Prof. Perfecto Paseiro Losada von der Universität Santiago de Compostela ist seit 2002 als Berater zu Lebensmittelkontaktmaterialien für die spanische Regierung tätig. „Behörden, Verbraucher und Industrie betrachten den Aspekt der Sicherheit jeweils aus einem anderen Blickwinkel. Ich beteilige mich an diesem Netzwerk, um herauszufinden, ob ein neuer harmonisierter Rechtsrahmen zum Schutz der Verbraucher zustande kommen kann.“

Dem sind jedoch Grenzen gesetzt, wie Dr. Van De Ven einräumt: „Die Resolution des Europarats zu Metallen und Legierungen hat Maßstäbe gesetzt. Wir würden harmonisierte EU-Rechtsvorschriften als positive Entwicklung begrüßen, aber dies scheint zum jetzigen Zeitpunkt nicht sehr wahrscheinlich.“

Präsentation nationaler Forschungsprojekte

Ein weiteres Ziel des Netzwerks ist es, auf abgeschlossene, laufende und auch künftige Forschungsprojekte aufmerksam zu machen.
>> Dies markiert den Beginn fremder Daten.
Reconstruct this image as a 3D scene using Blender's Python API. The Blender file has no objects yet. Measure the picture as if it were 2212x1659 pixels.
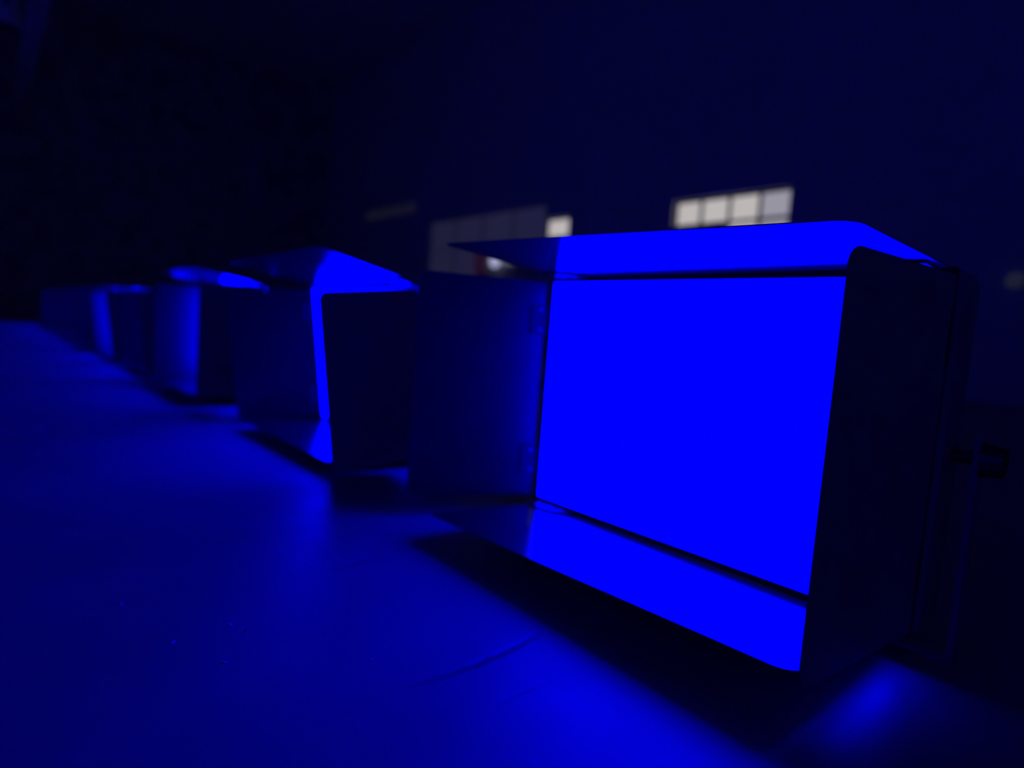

Das Labor von Dr. Sosnovcová führt Forschungsprojekte durch. „Aktuell befassen wir uns im Rahmen zweier durch nationale Fördermittel unterstützte Forschungsprojekte mit Lebensmittelkontaktmaterialien, wobei der Schwerpunkt auf Methoden zur Quantifizierung und Qualifizierung der Freisetzung von Stoffen aus Papier und Pappe sowie auf Methoden für die Bestimmung der Migration aus mehrschichtigen Materialien liegt.“

„Wir haben Beschichtungen untersucht, um die wichtigsten migrierenden Stoffe, Ausgangssubstanzen und Zerfallsprodukte zu ermitteln“, erläutert Prof. Losada. „Gegenwärtig geht es bei unserer Arbeit darum festzustellen, welches die am häufigsten eingesetzten Arten sind, da dies noch unklar ist; davon ausgehend wollen wir dann festlegen, welche Stoffe vorrangig zu untersuchen sind.“

Auch Gilles Rivière stellte die von Frankreich unterstützten laufenden Hochschulforschungsarbeiten zu Papier und Pappe vor und hofft „dem Netzwerk in naher Zukunft die Ergebnisse präsentieren zu können.“ 

Und was tut die EFSA?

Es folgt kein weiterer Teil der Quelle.